On May 4, 1910, Eugene O'Neill Jr. was born.  Submissive to his father's wishes, O'Neill again left the country, setting sail for Buenos Aires on June 6, where he arrived on August 4.  He stayed in Buenos Aires until March 21, 1911, returning to New York on April 15.

Optimistic at first about earning a living in Buenos Aires, O'Neill soon sunk to a depth that affected his physical and mental health.  In an interview he remembered, "I was then twenty-two years old and a real-down-and-outer – sleeping on park benches, hanging around waterfront dives, and absolutely alone." (Life with Monte Cristo, 286)

However debilitated he became, Eugene found the will to continue writing poetry, as he acknowledged to a young English reporter he met in a seaman's saloon.  Charles Ashleigh, who free-lanced for the Buenos Aires Herald, remembered Eugene as "rather morose," except when lauding Conrad and Keats.  Ashleigh, too, wrote poetry, and he recalled how they each produced manuscripts from their pockets, "exchanged them across the sloppy table, read, discussed, criticized." (Life with Monte Cristo, 287-288)

In their 1962 biography, the Gelbs refer briefly to one of the poems written by O'Neill in Buenos Aires.

He wrote at least one poem during that period; it was called "Ashes of Orchids." (O'Neill, 156)

The Gelbs elaborate on this in their updated 2000 volume.  In 1958, Arthur Gelb interviewed Robert Carlton Brown, who in 1916 had been a contributing editor to The Masses and a well-paid fiction writer for popular magazines.  Brown often drank with O'Neill at the Hell Hole.

They sometimes talked literature and poetry, and O'Neill once showed Brown a poem entitled "Ashes of Orchids," written, he said, in Buenos Aires. (Life with Monte Cristo, 526)

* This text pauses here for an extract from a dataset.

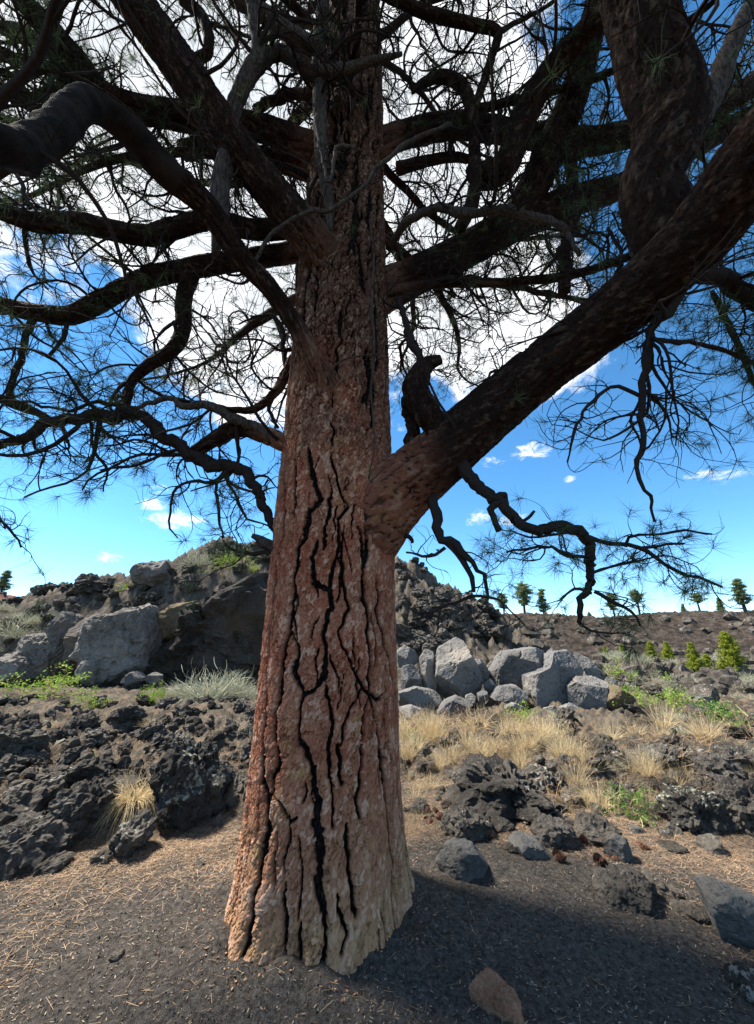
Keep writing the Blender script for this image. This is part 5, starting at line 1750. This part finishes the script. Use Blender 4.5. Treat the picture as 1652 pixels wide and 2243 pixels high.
# ------------------------------------------------------------------ cones, litter, chips
r_ = np.random.default_rng(5)
cv, cf = [], []
for k in range(90):
    a_ = k * 2.4
    z = k / 90
    rad2 = .032 * math.sin(math.pi * min(1, .12 + z * .86)) + .003
    c0 = np.array([math.cos(a_) * rad2 * .3, math.sin(a_) * rad2 * .3, z * .075])
    tip = np.array([math.cos(a_) * rad2, math.sin(a_) * rad2, z * .075 + .012])
    sd = np.array([-math.sin(a_), math.cos(a_), 0]) * .008
    i_ = len(cv)
    cv += [c0 - sd * .5, c0 + sd * .5, tip + sd, tip - sd]
    cf.append([i_, i_ + 1, i_ + 2, i_ + 3])
cone = mesh_from('pine_cone', np.array(cv), np.array(cf))
cone.materials.append(M_CONE)
for (px, py) in [(930, 1790), (945, 1785), (955, 1800), (940, 1812), (1080, 1845), (1090, 1812), (1105, 1810), (1215, 1890), (1220, 1880), (1310, 1890), (1325, 1885), (1340, 1890), (1335, 1905), (1270, 1848), (1390, 1858), (1400, 1870), (935, 1800), (1350, 1878)]:
    g = ground_hit(px, py)
    o = link('pine_cone', cone, None, loc=(g[0], g[1], g[2] + .03))
    o.rotation_euler = (random.uniform(1.0, 1.9), random.uniform(-.4, .4), random.uniform(0, 6.28))
    s_ = random.uniform(.8, 1.15)
    o.scale = (s_, s_, s_)
    tag(o, 'brown pine cone lying on orange needles right of the trunk', 'pine cone', 'fallen pine cones')


def scatter_xy(n, test, rmax=9):
    r = np.random.default_rng(n)
    th_ = r.uniform(-R(58), R(58), n * 4)
    rad2 = 1.7 * (rmax / 1.7) ** (r.random(n * 4) ** 0.85)
    x, y = np.sin(th_) * rad2, np.cos(th_) * rad2
    pr = test(x, y)
    k = (r.random(len(x)) < pr) & (np.hypot(x - TX, y - TY) > .6)
    return x[k][:n], y[k][:n], r


def slivers(n, test, L0, L1, w_, tiltz, lift, rmax=9, curve=.25):
    x, y, r = scatter_xy(n, test, rmax)
    N = len(x)
    z = height(x, y)
    a_ = r.uniform(0, 6.283, N)
    L = r.uniform(L0, L1, N)
    d = np.stack([np.cos(a_), np.sin(a_), r.normal(size=N) * tiltz], 1)
    sd = np.stack([-np.sin(a_), np.cos(a_), 0 * a_], 1)
    c = np.stack([x, y, z + lift + r.random(N) * lift], 1)
    bend = (r.normal(size=N) * curve)[:, None] * sd * L[:, None]
    wv = sd * w_ / 2
    p0_ = c - d * L[:, None] / 2
    p2_ = c + d * L[:, None] / 2
    wv = wv * r.uniform(.5, 1.3, N)[:, None]
    v = np.stack([p0_ - wv, p0_ + wv, p2_ + wv, p2_ - wv], 1).reshape(-1, 3)
    q = np.arange(N)[:, None] * 4 + np.array([0, 1, 2, 3])
    return v, q


lit = lambda x, y: np.clip(litter_mask(x, y) * 1.1 - .18, 0.012, 1) * sstep(10, 5, y) * (1 - .5 * lava_mask(x, y) * sstep(5.5, 8, y))
v, q = slivers(90000, lit, .02, .085, .0017, .12, .004)
o = link('fallen_needles', mesh_from('fallen_needles', v, q), M_LITTER, kind='stuff')
tag(o, 'orange and tan fallen pine needles strewn over the cinders', 'needles')
v, q = slivers(30000, lambda x, y: .16 + .8 * litter_mask(x, y) * (1 - lava_mask(x, y)), .004, .017, .0042, .3, .003, 6, 0)
o = link('wood_chips', mesh_from('wood_chips', v, q), M_CHIP, kind='stuff')
tag(o, 'pale bark flakes and wood chips sprinkled over the cinders', 'chips')
# ------------------------------------------------------------------ labels that single out each repeat
ANCH = [('the pointed cliff fin', 265, 1400), ('the dark rock wall', 450, 1410), ('the stepped slabs at the left edge', 30, 1470), ('the upright cliff slab', 85, 1435),
        ('the skyline rock knob', 330, 1255), ('the crest bushes', 520, 1230), ('the lichen-spotted lava block', 400, 1715), ('the golden straw tuft', 282, 1770), ('the rounded lava block', 190, 1780),
        ('the left-edge lava block', 60, 1850), ('the large sage bush', 455, 1495), ('the bleached tuft', 515, 1590), ('the needle-covered lava hump', 50, 1760), ('the lone slope pine', 135, 1270),
        ('the pointed grey boulder', 1000, 1460), ('the perched boulder', 890, 1430), ('the largest grey boulder', 1220, 1485), ('the undercut boulder', 1130, 1455), ('the ochre block', 1350, 1535),
        ('the wide lava ledge', 1100, 1740), ('the feathery green shrub', 1360, 1750), ('the knobbly lichen lava', 1525, 1780), ('the right-edge lava mass', 1630, 1775), ('the upright angular stone', 1360, 1860),
        ('the deep green shrub', 1610, 1555), ('the tallest young pine', 1612, 1435), ('the slim young pine', 1528, 1450), ('the light green shrub', 1475, 1525), ('the stalk fountain', 1455, 1565),
        ('the wedge stone', 1010, 1890), ('the trunk foot', 890, 1640), ('the hanging branch', 1280, 1300), ('the flat greyish stone', 1160, 1850), ('the tiny young pines', 1350, 1430), ('the right end of the outcrop', 1060, 1340), ('the gap between trunk and hanging branch', 930, 1290)]
ORD = ['nearest', 'second nearest', 'third nearest', 'fourth nearest', 'fifth nearest', 'sixth nearest', 'seventh nearest', 'eighth nearest', 'ninth nearest', 'tenth nearest', 'eleventh nearest', 'twelfth nearest', 'thirteenth nearest', 'fourteenth nearest',
       'fifteenth nearest', 'sixteenth nearest', 'seventeenth nearest', 'eighteenth nearest', 'nineteenth nearest', 'twentieth nearest'] + [f'{a_}-{b_} nearest' for a_ in ('twenty', 'thirty', 'forty') for b_ in ('first', 'second', 'third', 'fourth', 'fifth', 'sixth', 'seventh', 'eighth', 'ninth')]
NOUN = {'lava_chunk': 'jagged lava chunk', 'grass_clump': 'dry golden grass clump', 'dry_stalks': 'tangle of dry brown stalks', 'sage_bush': 'pale sage bush', 'pine_cone': 'brown pine cone'}
buck = {}
for o in list(SC.objects):
    if o.parent is None and 'group' in o and o.name.split('.')[0] in NOUN:
        p = np.array(o.location) - np.array([0, 0, CAMZ])
        dz = p @ FWD
        x, y = CX + FPX * p[0] / dz, CY - FPX * (p @ UPV) / dz
        best = min(ANCH, key=lambda a_: (a_[1] - x) ** 2 + (a_[2] - y) ** 2)
        dx, dy = x - best[1], y - best[2]
        rel = ('right of' if dx > 0 else 'left of') if abs(dx) > abs(dy) else ('below' if dy > 0 else 'above')
        buck.setdefault((o.name.split('.')[0], rel, best[0]), []).append((dx * dx + dy * dy, o))
for (nm, rel, an), lst in buck.items():
    lst.sort(key=lambda t_: t_[0])
    for i, (_, o) in enumerate(lst):
        if len(lst) == 1:
            o['label'] = f'{NOUN[nm]} {rel} {an}'
        else:
            o['label'] = f'{NOUN[nm]} {rel} {an}, {ORD[i]} to it'
x, y, rg = scatter_xy(24000, lambda x, y: 1 - .8 * lava_mask(x, y), 5.5)
n_ = len(x)
sz = (.002 + .005 * rg.random(n_) ** 2)[:, None, None]
tet = np.array([[1, 0, -.5], [-.6, .9, -.5], [-.6, -.9, -.5], [0, 0, .9]])
ca, sa = np.cos(rg.uniform(0, 6.28, n_)), np.sin(rg.uniform(0, 6.28, n_))
tv4 = np.repeat(tet[None], n_, 0) + rg.normal(size=(n_, 4, 3)) * .35
tv4 = np.stack([tv4[..., 0] * ca[:, None] - tv4[..., 1] * sa[:, None], tv4[..., 0] * sa[:, None] + tv4[..., 1] * ca[:, None], tv4[..., 2]], -1) * sz + np.stack([x, y, height(x, y) + .002], 1)[:, None]
tf4 = (np.arange(n_)[:, None, None] * 4 + np.array([[0, 1, 3], [1, 2, 3], [2, 0, 3]])[None]).reshape(-1, 3)
M_GRIT = leafy('cinder_grit', (0.022, 0.02, 0.018), (0.17, 0.15, 0.13), 0, .95)
o = link('cinder_grit', mesh_from('cinder_grit', tv4.reshape(-1, 3), tf4), M_GRIT, kind='stuff')
tag(o, 'coarse black and grey cinder grit covering the open ground', 'gravel')
rb = np.random.default_rng(31)
n_ = 300
tt_, dd_ = rb.uniform(0, 6.283, n_), .60 + np.abs(rb.normal(size=n_)) * .12
x, y = TX + np.cos(tt_) * dd_, TY + np.sin(tt_) * dd_
z = height(x, y) + .006
a_ = rb.normal(size=(n_, 3)) * np.array([1, 1, .3])
a_ /= np.linalg.norm(a_, axis=1, keepdims=True)
b_ = np.cross(a_, rb.normal(size=(n_, 3)) * np.array([.3, .3, 1]))
b_ /= np.linalg.norm(b_, axis=1, keepdims=True)
L_ = rb.uniform(.003, .013, n_)[:, None]
p_ = np.stack([x, y, z], 1)
v = np.stack([p_ - a_ * L_, p_ + b_ * L_ * .6, p_ + a_ * L_ * .8, p_ - b_ * L_ * .5], 1).reshape(-1, 3)
M_FLAKE = leafy('bark_flakes', (0.12, 0.05, 0.03), (0.42, 0.24, 0.14), 0)
o = link('bark_flakes', mesh_from('bark_flakes', v, np.arange(len(v)).reshape(-1, 4)), M_FLAKE, kind='stuff')
tag(o, 'small reddish bark flakes fallen round the foot of the trunk', 'bark')
print('tufts', NEEDLE_TUFTS, 'tris', sum(len(m.loops) - 2 * len(m.polygons) for m in bpy.data.meshes))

The Gelbs believe "The Bridegroom Weeps!" was the poem that O'Neill showed Brown at the Hell Hole – Brown remembering the phrase "ashes of orchids," some forty years later, as the title of the poem.  They believe that O'Neill wrote the poem in the depths of his depression and guilt over having left Kathleen and his newborn son.  The Gelbs feel it highly unlikely that O'Neill would have used the phrase "ashes of orchids" in a poem written in Buenos Aires, and then repeat the phrase in another poem written in West Point Pleasant.  The tone and subject matter of the poem would also have been inappropriate at the later date in West Point Pleasant, when O'Neill was happily married to Agnes Boulton.

If "The Bridegroom Weeps!" was indeed written by O'Neill in Buenos Aires, either late in 1910 or early in 1911, it would appear to represent the earliest existing O'Neill manuscript.  O'Neill's earliest published poem "Free" appeared in the Pleiades Club Year Book in 1912.  O'Neill wrote this poem at sea on his way to Buenos Aires in 1910 (Life with Monte Cristo, 273, 336) and gave the autograph manuscript of the poem to Maibelle Scott in 1912. (Life with Monte Cristo, 359)  However, while Yale has a typed copy of the poem made by Carlotta Monterey O'Neill in 1940 (Gallup, Eugene O'Neill Poems: 1912-1944, 1), the whereabouts of the original manuscript is unknown.